There’s more in that filing, but here’s one passage:
While generative AI can be a useful tool for some purposes and may have greater application in the future, when used improperly, and without meaningful review, it can ultimately damage both the perception and the reality of the profession. One assumes that Mr. Stroup has had, or will at some point have, an opportunity to review the filing made on his behalf. What impression could a review of pgs. 12-19 leave upon a defendant who struggles with paranoia and delusional thinking? While AI could theoretically one day become a replacement for portions of staff of experienced attorneys, it is readily apparent that this day has not yet arrived.

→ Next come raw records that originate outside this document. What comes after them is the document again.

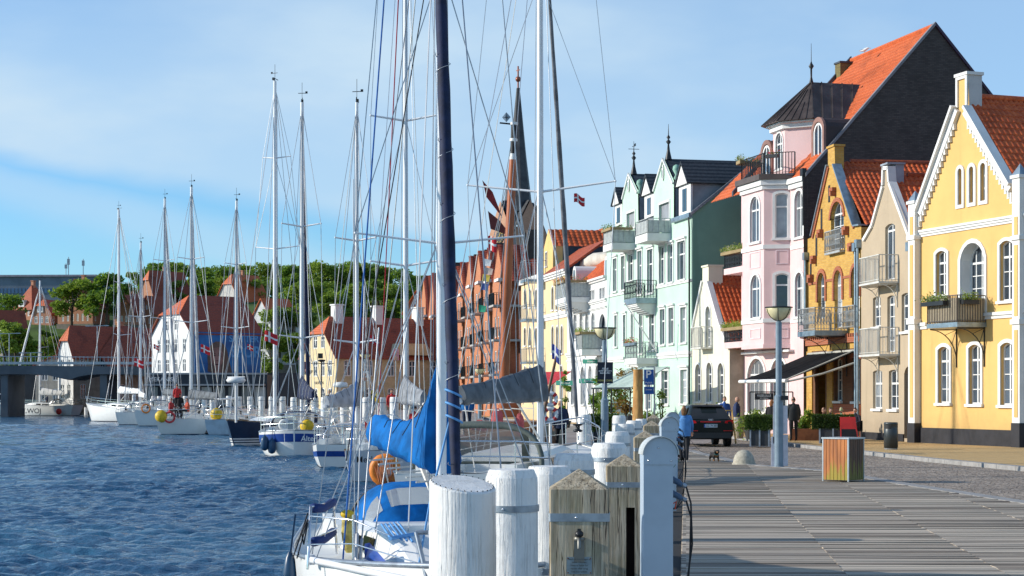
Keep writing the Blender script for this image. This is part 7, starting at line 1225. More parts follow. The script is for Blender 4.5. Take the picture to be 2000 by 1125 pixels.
# stone dome
Y = 49.7; r = thing('stone_dome', 'pale granite dome bollard at the end of the deck', 'bollard', (X_(1453, Y), Y, -.02)); mb = MB(); rs = []
for i in range(10): t = i/9; rs.append([Vector(((.30*math.cos(t*math.pi/2)+.015)*math.cos(a), (.30*math.cos(t*math.pi/2)+.015)*math.sin(a), .04+.40*math.sin(t*math.pi/2))) for a in [j*math.pi/12 for j in range(24)]])
mb.rings(rs, True, True); ob('dome', mb, mat('granite_dome', (.44, .41, .33), .8, var=.12, vs=14, bump=.6, bs=40), r); mb = MB(); mb.lathe([(.34, 0), (.34, .05), (.31, .06)], (0, 0, 0), 24); ob('foot_ring', mb, mat('granite_dome', (.44, .41, .33)), r)
# bark post, parking sign
Y = 72; r = thing('bark_post', 'thick peeled tree trunk post standing among the pile heads', 'wooden post', (X_(1246, Y), Y, 0)); mb = MB(); rg = random.Random(9); rs = []
for k in range(15): z = k*3.05/14; rs.append([Vector(((.235-.006*k/2)*(1+.05*math.sin(3*a+k*.7)+.03*math.sin(9*a+k*1.7))*math.cos(a)+.006*math.sin(k), (.235-.006*k/2)*(1+.05*math.sin(3*a+k*.7)+.03*math.sin(9*a+k*1.7))*math.sin(a), z)) for a in [j*math.pi/12 for j in range(24)]])
mb.rings(rs, True, True); ob('trunk', mb, mat('peeled_bark', (.58, .33, .11), .85, var=.2, vs=3, st=(1, 1, .4), bump=.9, bs=8, col2=(.34, .16, .05)), r); mb = MB(); mb.lathe([(.215, 0), (.2, .02)], (0, 0, 3.05), 16); ob('cut_top', mb, mat('cut_wood', (.6, .45, .25)), r)
Y = 80; r = thing('parking_sign', 'blue parking sign behind the bark post', 'traffic sign', (X_(1262, Y), Y, 0)); BS = mat('sign_blue', (.01, .10, .38), .4); mb = MB(); mb.tube([(.05, 0, 0), (.05, 0, 3.0)], .035, 8); mb.tube([(.38, 0, 0), (.38, 0, 3.3)], .04, 8); mb.bar((0, 0, 3.3), (.38, 0, 3.3), .05); ob('post', mb, GALV, r)
mb = MB(); mb.box((.12, -.05, 2.83), (.44, .02, .70)); b_ = ob('sign_plate', mb, BS, r); text('P', .50, WHITE, b_, (.10, -.065, 2.95), bold=.01); text('P-plads', .11, WHITE, b_, (.12, -.065, 2.58)); mb = MB(); mb.box((.12, -.05, 2.22), (.44, .02, .34)); b2_ = ob('sub_plate', mb, BS, r); text('2 timer', .10, WHITE, b2_, (.12, -.065, 2.26))
# hedges in planters
def hedge(px0, px1, Y, zb, zt, label, dp=.6, legm=GALV):
    x0, x1 = X_(px0, Y), X_(px1, Y); r = thing('hedge_planter', label, 'planter', ((x0+x1)/2, Y, .02), R(-12)); w = (x1-x0)/2; rg = random.Random(int(px0)); mb = MB()
    def smp(g):
        f = g.random(); x, y, z = g.uniform(-w, w), g.uniform(-dp/2, dp/2), g.uniform(zb, zt)
        if f < .35: y = -dp/2+g.gauss(0, .02)
        elif f < .6: z = zt+g.gauss(0, .02)
        elif f < .75: x = -w+g.gauss(0, .02)
        elif f < .85: x = w
        return (x, y, z)
    leaves(mb, smp, int(5200*w), .035, rg, .3); mb.bx((-w+.05, -dp/2+.06, zb+.05), (w-.05, dp/2-.06, zt-.06)); ob('hedge', mb, HEDGE, r, recalc=False)
    mb = MB(); mb.bx((-w*.62, -.24, .03), (w*.62, .24, zb+.05)); ob('planter_box', mb, mat('planter_anthracite', (.035, .04, .045), .5), r); mb = MB(); [mb.bx((x-.03, y-.02, 0), (x+.03, y+.02, zb+.03)) for x in (-w*.65, 0, w*.65) for y in (-.26, .26)]; ob('planter_frame', mb, legm, r); return r
hedge(1457, 1512, 67, .62, 1.18, 'clipped green hedge in a dark planter right of the parked car'); hedge(1588, 1667, 69, .62, 1.18, 'wide clipped hedge in a raised planter before the terrace guests', .5); hedge(1149, 1208, 66, .60, 1.22, 'clipped hedge in a planter behind the advert lamp post')
def shrub(px, Y, w, z0, z1, label, n=700, leaf=.07, pot=True, m=None, stem=False, name='potted_shrub', potm=None):
    r = thing(name, label, 'plant', (X_(px, Y), Y, .08)); rg = random.Random(int(px*7+Y)); mb = MB(); L_ = [(Vector((rg.uniform(-w*.6, w*.6), rg.uniform(-.2, .2), rg.uniform(z0+.1, z1-.15))), rg.uniform(.25, .5)*min(w*1.3, z1-z0)*.8) for _ in range(9)]
    leaves(mb, lambda g: (lambda c: c[0]+Vector((g.gauss(0, .5), g.gauss(0, .5), g.gauss(0, .5)))*c[1])(g.choice(L_)), n, leaf, rg, .5); ob('foliage', mb, m or LEAF, r, recalc=False)
    mb = MB(); [mb.tube([(0, 0, .2), (c.x*.3, c.y*.3, z0*.7+.2), c], [.03, .02, .008], 5) for c, k in L_[:6]]; ob('stem', mb, BARK, r)
    if pot: mb = MB(); mb.lathe([(.2, 0), (.28, .35), (.30, .42), (.27, .42), (.25, .38)], (0, 0, 0), 14); ob('pot', mb, potm or mat('dark_pot', (.05, .05, .05), .6), r)
    return r
shrub(1292, 72, .35, 1.0, 2.2, 'slender olive tree in a dark pot before the mint house', 420, .05, name='potted_tree'); shrub(1345, 85, .5, .5, 1.35, 'low potted shrub behind the parked car before the mint house'); shrub(1398, 86, .6, .5, 1.3, 'low potted shrub by the cream house wall'); shrub(1466, 76, .7, .35, 1.3, 'leafy shrub left of the cafe sign frame', 900); shrub(1488, 75, .5, .3, 1.1, 'leafy shrub under the cafe sign', 700); shrub(1578, 76, .45, .3, 1.35, 'leafy shrub right of the man in the black coat', 800); shrub(1564, 76, .3, .3, 1.0, 'small dark shrub at the foot of the pink house downpipe', 400, m=LEAFD)
shrub(1196, 98, 1.0, 1.0, 3.3, 'large olive tree before the white house, left of the bark post', 1500, .09, name='potted_tree'); shrub(1165, 100, .7, .6, 3.0, 'leafy tree left of the advert lamp post', 900, .09, m=LEAFD, name='potted_tree'); shrub(1222, 96, .8, 1.0, 3.4, 'reddish climbing shrub beside the bark post', 1000, .08, m=leafmat('autumn_leaves', (.10, .06, .015), (.35, .20, .05)), name='climbing_shrub'); shrub(1106, 104, .35, .3, 3.6, 'dark conical evergreen near the far shop fronts', 900, .08, m=LEAFD); shrub(1268, 90, .5, .4, 1.2, 'bushy plants at the foot of the mint house', 600)
# cafe sign frame, barrel, boards, terrace planters
Y = 74; r = thing('cafe_sign_frame', 'black frame with a dark cafe name board and glass below', 'sign', (X_(1490, Y), Y, .085), R(-4)); mb = MB(); x0, x1 = X_(1465, Y)-X_(1490, Y), X_(1548, Y)-X_(1490, Y); [mb.bar((x, 0, 0), (x, 0, 2.05), .05) for x in (x0, x1, .5)]; mb.bar((x0, 0, 2.05), (x1, 0, 2.05), .05); ob('frame', mb, BLACK, r); mb = MB(); mb.bx((-.35, -.03, 1.72), (.45, .0, 2.0)); b_ = ob('name_board', mb, mat('board_black', (.02, .018, .02), .6), r); text('VISSELULLE', .14, WHITE, b_, (.05, -.034, 1.89), xs=.85); text('ICE CREAM', .07, WHITE, b_, (.05, -.034, 1.78))
Y = 77; r = thing('barrel_planter', 'weathered grey wooden barrel beside the bald man', 'barrel', (X_(1442.5, Y), Y, .085)); mb = MB(); mb.lathe([(.20, 0), (.235, .3), (.255, .62), (.25, .9), (.245, .95)], (0, 0, 0), 20); ob('staves', mb, POST, r); mb = MB(); [mb.lathe([(a, z), (a, z+.03)], (0, 0, 0), 20) for a, z in ((.262, .72), (.248, .35), (.258, .86))]; ob('hoop', mb, GALV, r)
Y = 71; r = thing('easel_board', 'tilted wooden frame easel standing right of the parked car', 'easel', (X_(1428, Y), Y, .02)); mb = MB(); mb.bar((-.22, 0, 1.35), (.05, 0, 1.35), .05); mb.bar((.03, 0, 1.36), (.18, -.1, 0), .05); mb.bar((-.2, 0, 1.36), (-.22, .2, 0), .05); ob('frame', mb, mat('pine_frame', (.60, .38, .12), .6), r)
Y = 68.5; r = thing('sandwich_board', 'red framed sandwich board at the right end of the wide hedge', 'sandwich board', (X_(1656, Y), Y, .085)); mb = MB(); mb.prism([(-.32, -.2, 0), (.40, -.2, 0), (.30, .05, 1.05), (-.30, .05, 1.05)], (0, .03, 0)); b_ = ob('red_panel', mb, mat('sandwich_red', (.60, .03, .025), .45), r); mb = MB(); mb.prism([(-.28, -.205, .03), (.36, -.205, .03), (.27, -.015, .74), (-.26, -.015, .74)], (0, .0, .0) if False else (0, -.004, 0)); ob('chalk_panel', mb, BLACK, b_)
Y = 73.5; r = thing('terrace_planter', 'long brown wooden planter behind the man in the black coat', 'planter', (X_(1572, Y), Y, .085), R(-6)); mb = MB(); mb.bx((-.6, -.2, 0), (.95, .2, .5)); ob('planter_box', mb, mat('brown_planter', (.20, .075, .03), .7, var=.2, vs=3), r)
for px, Y, lab in ((1650, 71.5, 'round cafe table behind the wide hedge'), (1612, 73, 'round cafe table at the left of the terrace')):
    t_ = thing('cafe_table', lab, 'table', (X_(px, Y), Y, .085)); mb = MB(); mb.lathe([(.38, .72), (.38, .75)], (0, 0, 0), 16); ob('tabletop', mb, mat('table_top', (.3, .25, .2)), t_); mb = MB(); mb.lathe([(.2, 0), (.03, .03), (.03, .72)], (0, 0, 0), 8); ob('leg', mb, DARKM, t_)
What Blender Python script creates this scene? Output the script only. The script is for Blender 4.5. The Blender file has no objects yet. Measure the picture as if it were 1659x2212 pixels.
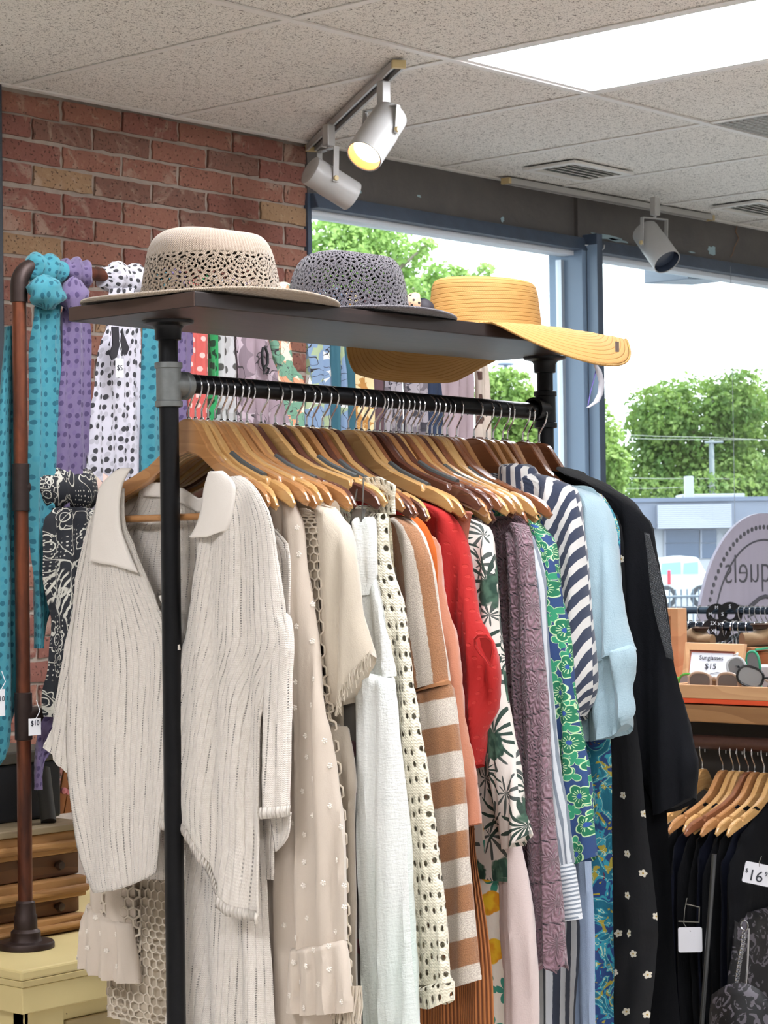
import bpy, bmesh, math, random
from mathutils import Vector, noise
random.seed(7)
PI=math.pi; sin=math.sin; cos=math.cos
SC=bpy.context.scene; COL=SC.collection
# ------------------------------------------------------------------ camera, world, light, exposure
YAW,PIT,ROL,FPX=0.7230756,0.0190361,-0.0136867,4748.3
EYE=Vector((0,0,1.45)); CZ=2.747
_F=Vector((cos(PIT)*cos(YAW),cos(PIT)*sin(YAW),sin(PIT)))
_R0=Vector((sin(YAW),-cos(YAW),0)); _U0=_R0.cross(_F)
_R=_R0*cos(ROL)+_U0*sin(ROL); _U=-_R0*sin(ROL)+_U0*cos(ROL)
cd=bpy.data.cameras.new('camera'); cam=bpy.data.objects.new('camera',cd); COL.objects.link(cam)
cd.sensor_fit='VERTICAL'; cd.sensor_height=36; cd.lens=FPX/2212*36; cd.clip_start=.1; cd.clip_end=600
cd.dof.use_dof=True; cd.dof.focus_distance=3.15; cd.dof.aperture_fstop=32
from mathutils import Matrix
cam.matrix_world=Matrix((( _R.x,_U.x,-_F.x,EYE.x),(_R.y,_U.y,-_F.y,EYE.y),(_R.z,_U.z,-_F.z,EYE.z),(0,0,0,1)))
SC.camera=cam
SC.view_settings.view_transform='Standard'; SC.view_settings.look='None'; SC.view_settings.gamma=1
SC.view_settings.use_curve_mapping=False
SC.view_settings.exposure=0.55
w=bpy.data.worlds.new('world'); SC.world=w; w.use_nodes=True
w.node_tree.nodes['Background'].inputs[0].default_value=(.86,.95,1,1)
w.node_tree.nodes['Background'].inputs[1].default_value=3.0
def sunlamp(name,rot,e,col,ang):
    l=bpy.data.lights.new(name,'SUN'); l.energy=e; l.color=col; l.angle=ang
    o=bpy.data.objects.new(name,l); o.rotation_euler=rot; COL.objects.link(o); return o
sunlamp('sun',(math.radians(42),0,math.radians(35)),6.0,(1,.95,.82),.02)
def ray(x,y): return (_F+_R*((x-829.5)/FPX)+_U*((1106-y)/FPX))
def at(x,y,X=None,Y=None,Z=None,d=None):
    "the point of a real plane (X, Y or height Z in the room) that a pixel of the photograph sees"
    r=ray(x,y)
    t=d if d is not None else (X/r.x if X is not None else (Y/r.y if Y is not None else (Z-EYE.z)/r.z))
    return EYE+r*t
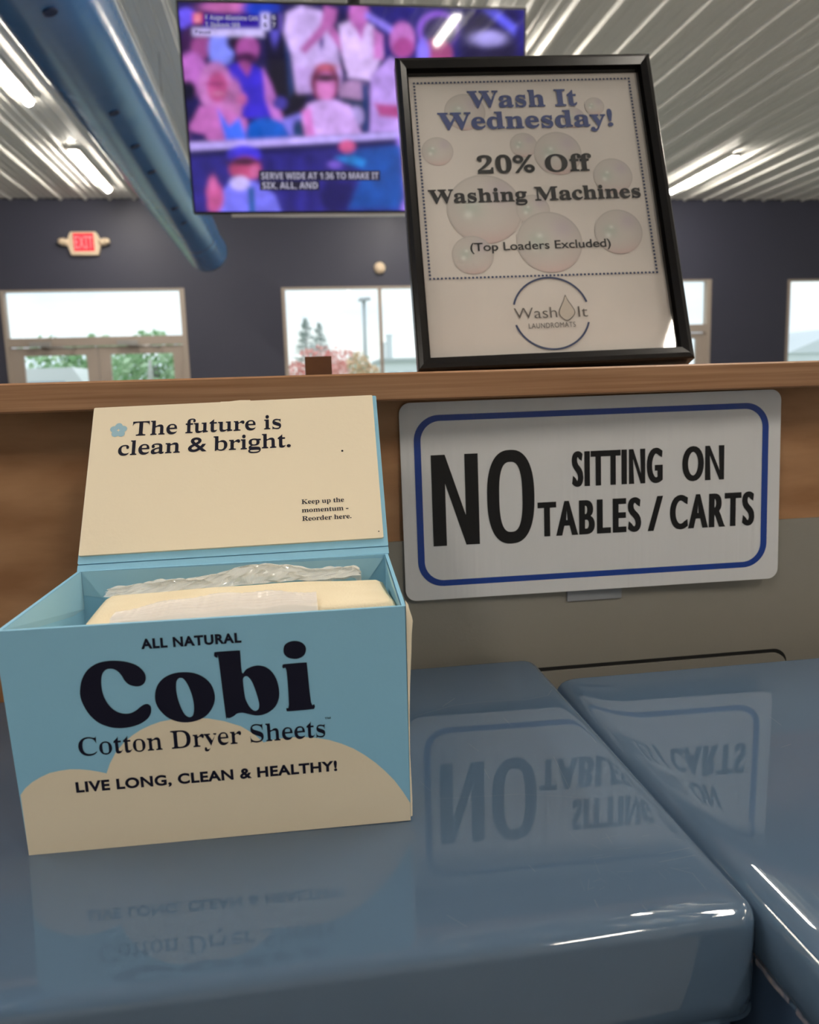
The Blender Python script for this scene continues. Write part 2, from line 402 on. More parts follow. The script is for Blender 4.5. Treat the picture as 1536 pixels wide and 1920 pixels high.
# ------------------------------------------------------------------ exit sign and sensor on the far wall
ex = thing('exit_sign', 'small lit red EXIT sign with two lamp heads on the dark far wall', 'exit sign', (-2.52, FAR-.03, 1.967))
b = MB(); b.prism([(-.165, -.142), (.165, -.142), (.20, -.03), (.20, .05), (.165, .125), (.15, .142), (-.15, .142), (-.165, .125), (-.20, .05), (-.20, -.03)], -.03, .03); b.build('sign_body', M_['exitbody'], ex)
b = MB(); b.box((-.125, -.034, -.095), (.125, -.031, .125), 0); text(b, 'EXIT', -.112, .112, -.065, .155, -.0352, 1, 'bold'); b.build('red_face', [M_['exitred'], M_['exitltr']], ex)
for s in (-1, 1):
    b = MB(); b.tube([(s*.19, -.01, .01), (s*.255, -.02, .02)], [.04, .05], 14); b.tube([(s*.255, -.02, .02), (s*.31, -.03, .03)], [.05, .03], 14); b.build('lamp_head', M_['exitbody'], ex)
b = MB(); b.sphere((1.268, FAR-.02, 1.632), (.078, .06, .078)); b.tube([(1.268, FAR-.02, 1.632), (1.268, FAR+.0, 1.632)], .06, 16)
single('motion_sensor', b, M_['exitbody'], 'round white sensor on the dark wall above the window mullion', 'sensor', None, (1.268, FAR, 1.632))

# ------------------------------------------------------------------ television
tv = thing('television', 'large wall television showing a tennis crowd, hanging from the ceiling', 'television', (.344, 3.602, 1.169), eul(-1.5, 6.6, 0))
TW, TH = 1.44, .81
b = MB(); b.prism(rrect(-TW/2, TW/2, -TH/2, TH/2, .006, 3), 0, .035); b.box((-.4, .035, -.3), (.4, .075, .2)); b.build('tv_body', M_['tvblack'], tv)
b = MB(); b.box((-TW/2+.16, -.004, -TH/2-.012), (TW/2-.12, .03, -TH/2-.001)); b.build('bottom_trim', M_['tvsilver'], tv)
b = MB(); b.box((-.14, .075, -.15), (.14, .10, .15)); b.tube([(0, .12, 0), (0, .12+.0, .55), (0, .0, 1.0)], .03, 12); b.box((-.03, .09, -.05), (.03, .13, .05)); b.build('ceiling_mount', M_['tvblack'], tv)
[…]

The Missoulan article includes this response:
In a Wednesday interview, Office of Public Defender Division Administrator Brian Smith told the Missoulian the AI-generated language was inadvertently included in an unrelated filing. And he criticized the county attorney’s office for filing a “four-page diatribe about the dangers of AI” instead of working with the defense to correct her mistake.
“That’s not helping the client or the case,” Smith said, “and all you are doing is trying to throw a professional colleague under the bus.”
As I mentioned, the lawyer involved seems quite experienced, and ran for the Montana Public Service Commission in 2020 (getting nearly 48% of the vote) and for the House of Representatives in Montana’s first district in 2022 (getting over 46% of the vote) and in 2024 (getting over 44%). “Его пример другим наука,” Pushkin wrote in Eugene Onegin—”May his example profit others,” in the Falen translation.
Thanks to Matthew Monforton for the pointer.